Почему, я скажу тебе позже. Суть вопроса, однако, состоит в том, что я действительно не знаю, заметил ли я сперва эти скулы, а затем выяснил, что моя окрашенная сепией подруга происходила из Лептис Магна, или наоборот. Но незадолго до этого я видел репродукцию этого мозаичного портрета на полу. И я решил, что он был из Лептис Магна. Не могу вспомнить почему и где. Возможно, на фронтисписе какого-то русского издания? Или, может, это была открытка. Главное, он был из Лептис Магна и сделан при жизни Вергилия или вскоре после того. А посему то, что я увидел во сне, было отчасти знакомым зрелищем; само ощущение было не столько зрительным, сколько ощущением узнавания. Несмотря на подмышечную впадину и грудь, круглящуюся под лифом.

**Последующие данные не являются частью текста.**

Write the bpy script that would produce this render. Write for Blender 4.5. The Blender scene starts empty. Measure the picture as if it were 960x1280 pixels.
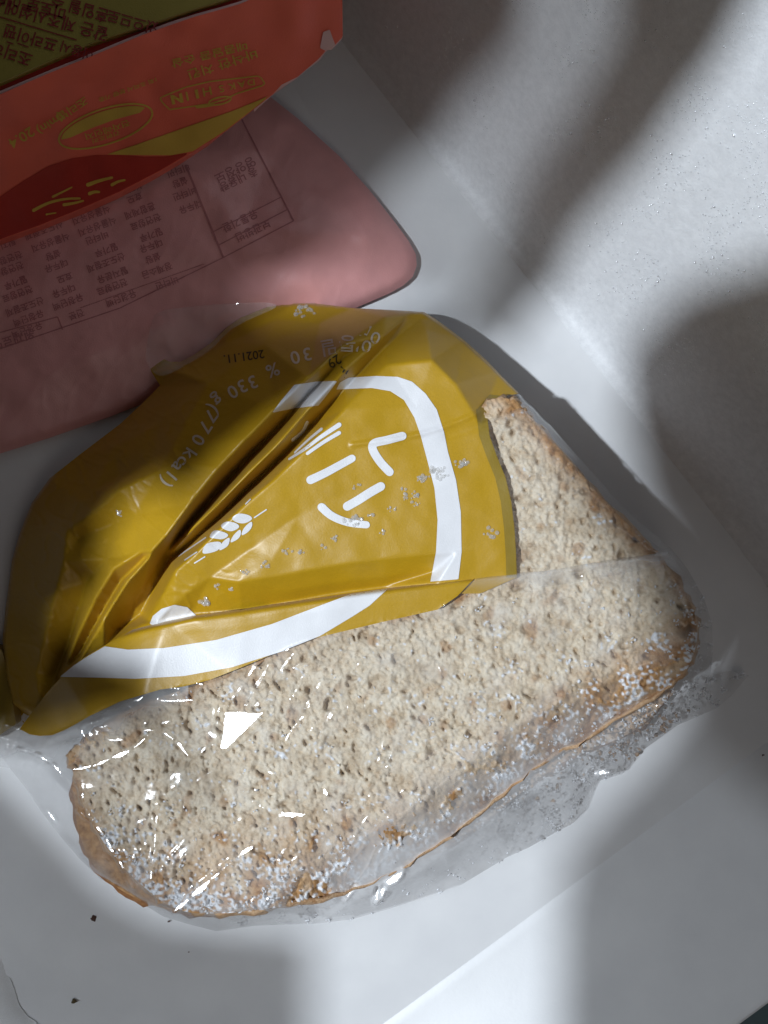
import bpy, math, random
import numpy as np
from mathutils import Vector
from mathutils.geometry import delaunay_2d_cdt

# ------------------------------------------------------------------ units
# lengths are laid out in "u": 1 u = 1 photo pixel at the drawer floor = 0.1667 mm
K = 0.16 / 960.0
H = 640.0 / math.tan(math.radians(27.5))          # camera height above the floor, in u
rnd = random.Random(7)
rs = np.random.RandomState(11)
sc = bpy.context.scene
col = sc.collection

# ------------------------------------------------------------------ camera, world, lamps, exposure
cam = bpy.data.objects.new('camera', bpy.data.cameras.new('camera'))
col.objects.link(cam)
cam.location = (0, 0, H * K)
cam.data.sensor_fit = 'VERTICAL'
cam.data.angle = math.radians(55)
cam.data.clip_start = 0.005
cam.data.clip_end = 20
sc.camera = cam

world = bpy.data.worlds.new('World'); sc.world = world; world.use_nodes = True
bg = world.node_tree.nodes['Background']
bg.inputs[0].default_value = (1.0, 0.93, 0.90, 1)
bg.inputs[1].default_value = 0.027

LIGHT = np.array([-2050.0, -250.0, 3850.0])        # the freezer lamp, in u
def lamp(name, pos, target, size, power, color, shape='DISK', size_y=None, spread=180):
    l = bpy.data.lights.new(name, 'AREA'); l.shape = shape; l.size = size * K
    if size_y: l.size_y = size_y * K
    l.energy = power; l.color = color; l.spread = math.radians(spread)
    o = bpy.data.objects.new(name, l); col.objects.link(o)
    o.location = Vector(pos) * K
    o.rotation_euler = (Vector(target) - Vector(pos)).to_track_quat('-Z', 'Y').to_euler()
    return o
lamp('freezer_lamp', LIGHT, (60, -60, 0), 135, 5.6, (0.84, 0.92, 1.0))
lamp('fill_lamp', (700, -2300, 2600), (100, -250, 0), 1500, 0.17, (1.0, 0.90, 0.82))  # added soft warm fill for the shaded parts, no visible source

sc.view_settings.view_transform = 'Standard'
sc.view_settings.look = 'None'
sc.view_settings.exposure = 0.0
sc.view_settings.gamma = 1.0
sc.view_settings.use_curve_mapping = False

# ------------------------------------------------------------------ helpers
def W(x, y, z):
    """photo pixel + height (u) -> world metres"""
    f = (H - z) / H
    return (x - 480.0) * f * K, (640.0 - y) * f * K, (z + 0.0 * x) * K

def tag(o, label=None, cat=None, group=None, kind=None):
    if label: o['label'] = label
    if cat: o['category'] = cat
    if group: o['group'] = group
    if kind: o['kind'] = kind
    return o

def empty(name, loc, label, cat, group=None):
    o = bpy.data.objects.new(name, None); col.objects.link(o)
    o.location = loc; o.empty_display_size = 0.005
    return tag(o, label, cat, group)

def link(name, me, mat, parent=None, smooth=True):
    if mat is not None: me.materials.append(mat)
    if smooth and len(me.polygons):
        me.polygons.foreach_set('use_smooth', [True] * len(me.polygons))
    o = bpy.data.objects.new(name, me); col.objects.link(o)
    if parent is not None:
        o.parent = parent
        o.matrix_parent_inverse = parent.matrix_basis.inverted()
    return o

def mesh_np(name, V, F):
    me = bpy.data.meshes.new(name)
    V = np.asarray(V, dtype=np.float32); F = np.asarray(F, dtype=np.int32)
    n, k = F.shape
    me.vertices.add(len(V)); me.vertices.foreach_set('co', V.ravel())
    me.loops.add(n * k); me.loops.foreach_set('vertex_index', F.ravel())
    me.polygons.add(n); me.polygons.foreach_set('loop_start', np.arange(0, n * k, k, dtype=np.int32))
    try: me.polygons.foreach_set('loop_total', np.full(n, k, dtype=np.int32))
    except Exception: pass
    me.update(calc_edges=True); me.validate()
    return me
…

Или именно поэтому: ибо на латыни поэзия женского рода. Это хорошо для аллегории, а что хорошо для аллегории -- хорошо для подсознания. И если за телом моей подруги стоял -- пусть и лежа -- корпус латинской поэзии, ее высокие скулы могли бы с тем же успехом напоминать скулы Вергилия независимо от его собственных сексуальных предпочтений, хотя бы потому, что тело в моем сне было из Лептис Магна. Во-первых, потому что Лептис Магна в руинах, а каждое предприятие в спальне с его простынями, подушками и самими распростертыми и переплетенными конечностями напоминает руину. Во-вторых, потому что само название "Лептис Магна", будучи женского рода, подобно латинской поэзии, не говоря уж о том, что, как я полагаю, оно значит буквально. То есть великая лепта. Впрочем, моя латынь паршива. Но как бы там ни было, чем в конечном счете является латинская поэзия, как не великой лептой? Разве что мое чтение -- безусловно, скажешь ты -- повергает ее в руины. Так отсюда этот сон.
Давай избегать мутной воды, Флакк; не будем обременять друг друга выяснением, может ли сон быть взаимным. Обнадежь меня, по крайней мере, что ты не отнесешься подобным образом к моей собственной писанине, если ты когда-нибудь с ней познакомишься. Не правда ли, ты не станешь каламбурить о pen'e и penis'e? И почему бы тебе не познакомиться с ней безотносительно к этому письму. Будь то взаимность или нет, я не вижу причины, почему бы тебе, лезущему в мои сны, не сделать следующий шаг и не вмешаться в мою реальность.
Ты и так уже вмешиваешься, и это письмо тому подтверждение. Но помимо этого, ты прекрасно знаешь, что я тебе, так сказать, уже писал. Поскольку все, что я написал, технически адресовано тебе: тебе лично, равно как и остальным из вас. Ибо, когда пишутся стихи, ближайшая аудитория -- не современники, не говоря уж о потомках, но предшественники. Те, кто дал язык, те, кто дал формы. По правде говоря, ты знаешь это гораздо лучше меня. Кто написал эти гекзаметры, асклепиадовы, алкеевы и сапфические строфы, и кто были их адресаты? Цезарь? Меценат? Руф? Вар? Лидия и Гликера? Черта с два они знали или беспокоились о трохеях и дактилях! И не меня ты имел в виду. Нет, ты обращался к Асклепиаду, к Алкею и Сапфо, к самому Гомеру. Ты хотел, чтобы тебя прежде всего оценили они. Ибо где Цезарь? Очевидно, во дворце или крушит скифов. А Меценат у себя на вилле. Равно как Руф и Вар. А Лидия с клиентом, а Гликеры нет в городе. Тогда как твои возлюбленные греки прямо здесь, у тебя в голове, или, лучше сказать, на устах, ибо ты, несомненно, знал их наизусть. Они были твоей лучшей аудиторией, поскольку ты в любой момент мог их вызвать. Именно на них ты старался произвести впечатление. Невзирая на иностранный язык. В сущности, на них легче произвести впечатление на латыни: по-гречески ты не имел бы широты родного языка. И они отвечали тебе. Они говорили: "Да, это впечатляет". Вот почему твои строчки так искривлены анжамбманами и эпитетами, вот почему твой довод всегда так непредсказуем. Вот почему ты советуешь убитому горем приятелю превозносить триумфы Августа.